The great taboo of the Rising – the enthusiastic looting by the Dublin poor – is given a central place in the action. The loud-mouthed loyalist Bessie Burgess turns out to be the only character with real courage. Overwhelmingly, it is women who are seen to suffer for male posturing. For women who had lost loved ones who had in turn become martyrs, this was deeply offensive.

Yet it was also a crucial declaration of the independence of art – its right, even its duty, to provoke and challenge. WB Yeats, in the heated debates that followed the premiere, drew a distinction between the national vanity of an immature nation and the national pride of a mature one, suggesting that a proud nation was one willing to look hard at its own failings.

Whether Ireland as a whole was ready for this kind of pride is debatable, but O’Casey did set a standard for its artists: that they must tell the truth as they saw it.

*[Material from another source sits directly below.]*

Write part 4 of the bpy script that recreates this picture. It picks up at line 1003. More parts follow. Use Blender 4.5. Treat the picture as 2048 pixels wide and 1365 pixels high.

None of this would have mattered too much had not the play been a vivid, wrenching, surreal tragicomedy that grips with its action and characters as much as with its polemics. For all its political urgency and surface realism, The Plough and the Stars survives on the stage because its sense of things falling apart has a poetic force that transcends its immediate occasion.

Samuel Beckett acutely noted of O’Casey that “he discerns the principle of disintegration in even the most complacent solidities, and activates it to their explosion”. The immediate explosion was political, but the long reverberations are artistic.